No deja de ser significativo que cuando determinados directores de cine han realizado algunas obras maestras con alto contenido en valores éticos y espirituales, hayan coincidido en elegir el término “bella” para titularlas. Sería larga la lista, aunque ahora me refiero a películas como “¡Qué bello es vivir!”, de Frank Capra (1946), que se convirtió en un clásico navideño; “La vida es bella” (1997), de Roberto Benigni, y en nuestros días, “Bella”, producida e interpretada por Eduardo Verástegui.
La tradición cristiana habló de los tres trascendentales, como tres dimensiones de la existencia y de la realidad: «verum», «bonum» y «pulchrum«. Es decir, lo “verdadero”, lo “bueno” y lo “BELLO”. La esquizofrenia de nuestra cultura ha consistido en pretender separar la belleza de la bondad y de la verdad. Sin embargo, la belleza no es otra cosa que el reflejo de la verdad. Mientras que la santidad (la bondad) es la belleza encarnada. Por eso, no es de extrañar que cuando el celuloide ha sido transmisor de valores morales “buenos” y “verdaderos”, haya recurrido al concepto de “belleza” para expresarlos. En efecto, como decía el teólogo Von Balthasar, “lo primero que captamos del misterio de Dios no suele ser la verdad, sino la belleza”. Frente al concepto secularizado de “belleza”, nosotros creemos que la belleza es “aparición” y no “apariencia”.
Tengo que reconocer que cuando terminé de ver la película de Verástegui, salí un tanto desconcertado… Había supuesto que esta película, de la que tanto había oído hablar, sería transmisora de sólidos argumentos con los que hacer frente a la “cultura de la muerte”. Nada de eso. No se trata de un filme apologético destinado a convencer a los convencidos, sino de un emotivo cuestionamiento sobre el rumbo de nuestra existencia. Creo que el auténtico valor de la película, lo percibimos a posteriori, en la medida en que intuimos su importante contribución para afinar nuestra sensibilidad. El lenguaje de esta película es el adecuado para llegar a interpelar al hombre y a la mujer de nuestros días: sólo cuando los afectos son “alcanzados”, llegamos a ser capaces de cuestionar nuestras razones o sinrazones.
“Si quieres hacer reír a Dios, cuéntale tus planes”
El filme comienza con esta frase, que resulta paradigmática en las historias personales que se entrecruzan a lo largo de su argumento. Cuando caemos en la tentación de soñar con una felicidad egocéntrica, propia del “triunfador”, inevitablemente, las cruces de la vida acabarán despertándonos bruscamente.

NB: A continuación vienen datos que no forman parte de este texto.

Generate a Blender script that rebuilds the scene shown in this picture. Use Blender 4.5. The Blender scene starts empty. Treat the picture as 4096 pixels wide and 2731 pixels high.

¿Es incompatible la felicidad con la cruz? En realidad, la plenitud de nuestra existencia no se alcanza en la huida del dolor, ni en la desesperación, sino afrontando y madurando en la tribulación… Algunas contrariedades acaban por convertirse en alegrías, cuando son aceptadas; e incluso, los episodios más oscuros de nuestra existencia, pueden resultar un acicate para entender nuestra vida como una ocasión de eficaz reparación.
La fuerza sanadora de la familia
Uno de los valores más importantes de “Bella” es que muestra claramente la fuerza que la familia ejerce en cada uno de nosotros, aportando estabilidad personal, seguridad, sanación, etc. Lo más duro del sufrimiento es tener que vivirlo en una situación de orfandad moral, porque entonces resulta inevitablemente destructor.
Eduardo Verástegui se dirige con esta película, de una forma muy especial, a todos los inmigrantes hispanos de EEUU, que corren los graves riesgos que se derivan del alejamiento de sus seres queridos y de la desestructuración de la institución familiar. La mayor pobreza de nuestros días es la carencia de la familia.
La fuerza evangelizadora del cine
Decía recientemente el cardenal Poupard, presidente del Consejo Pontificio de la Cultura, que “el cine puede construir una auténtica cultura de la vida”. Es imprescindible que seamos conscientes de que en la pequeña y en la gran pantalla, se está librando una batalla determinante entre “valores” y “antivalores”. No podemos ser tan ingenuos de acercarnos al cine como a una mera industria de entretenimiento. En realidad, como en tantos otros terrenos de la existencia, tampoco en el mundo artístico cabe la neutralidad.
Una vez más, se demuestran proféticas las palabras de Cristo: “El que no está conmigo, está contra mí; y el que no recoge conmigo, desparrama” (Lc. 11, 23).